日銀は31日の金融政策決定会合で、政策金利とする無担保コール翌日物レートを0.25%で据え置くと決めた。前回の9月会合に続き、現状維持とした。米大統領選を控え米国経済の不確実性が高まっていることや、金融市場がなお不安定なことなどが背景にある。
9人の政策委員の全会一致で決めた。午後3時半に植田和男総裁が記者会見し、決定内容を説明する。市場関係者の大多数が現状維持を見込んでいた。日銀は7月会合で短期金利を0.25%に引き上げると決め、その後は2会合連続で据え置いた。

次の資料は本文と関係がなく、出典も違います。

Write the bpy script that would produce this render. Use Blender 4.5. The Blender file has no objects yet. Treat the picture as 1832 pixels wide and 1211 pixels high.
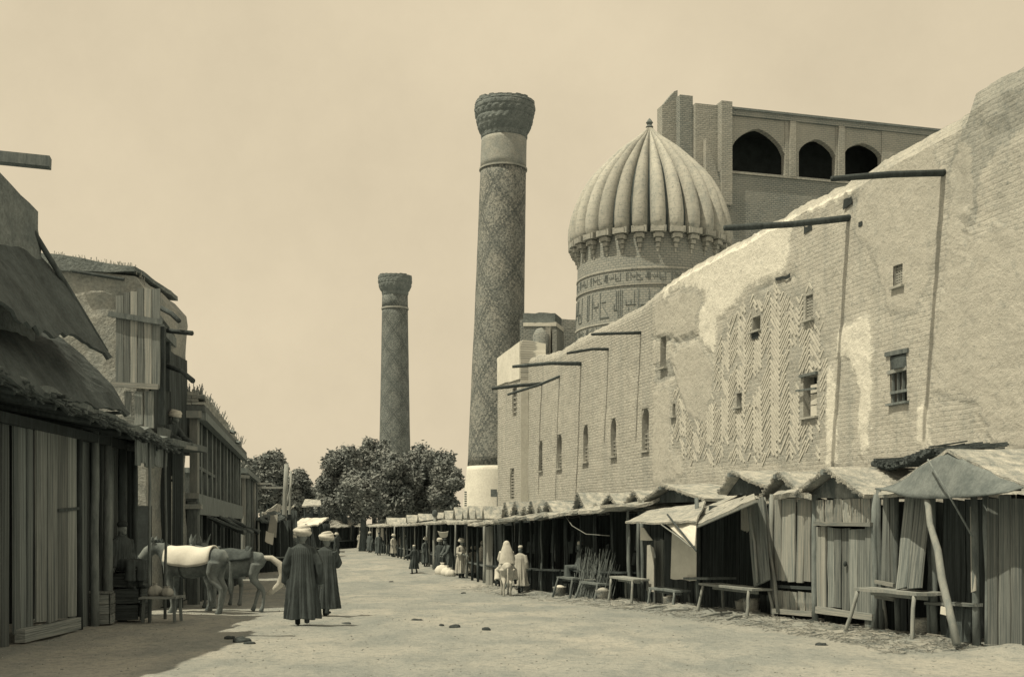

3カ月ごとにまとめる「経済・物価情勢の展望(展望リポート)」も公表した。消費者物価指数(生鮮除く)の前の年度からの伸び率は、2024年度は2.5%、25年度と26年度はいずれも1.9%との見通しを示した。24年度と26年度は7月の展望リポートと同水準、25年度は0.2ポイント引き下げた。
日銀は経済・物価が見通しに沿って推移していれば金利を引き上げ、金融緩和の度合いを調整する方針だ。現時点でも順調に推移しているとみている。もっとも、先行きは不確実性が高まっており、利上げを見送ったもようだ。
植田総裁は24日の米国での記者会見で米国経済について、米大統領選も含めて「日本の物価にどう影響するか、丹念に分析して見極めていく」と述べた。 「マーケットは一応、引き続き不安定な状況にある」とも言及した。
国内では27日に投開票した衆院選で自民党と公明党が敗北し、政治情勢が不安定になっている。外国為替市場では円安も再燃し、金融政策の先行きに圧力をかけ始めている。日銀は経済対策や金融市場の動向が経済・物価に与える影響を注視している。
植田総裁の記者会見では、発信がどのように変化するかが焦点となる。前回・9月会合後の記者会見で、今後の利上げ判断を巡り「海外経済の状況などについて丁寧に確認していく時間的な余裕はある」と語った。以後、「時間的余裕」との表現を踏襲してきた。
午後の記者会見でこうした表現をやめれば利上げが近いというシグナルとして受け止められる可能性がある。一方、同様の発信を続ければ利上げは遠いとの観測が強まる可能性がある。市場は植田総裁が今後の利上げを巡りどのような発言をするか注目している。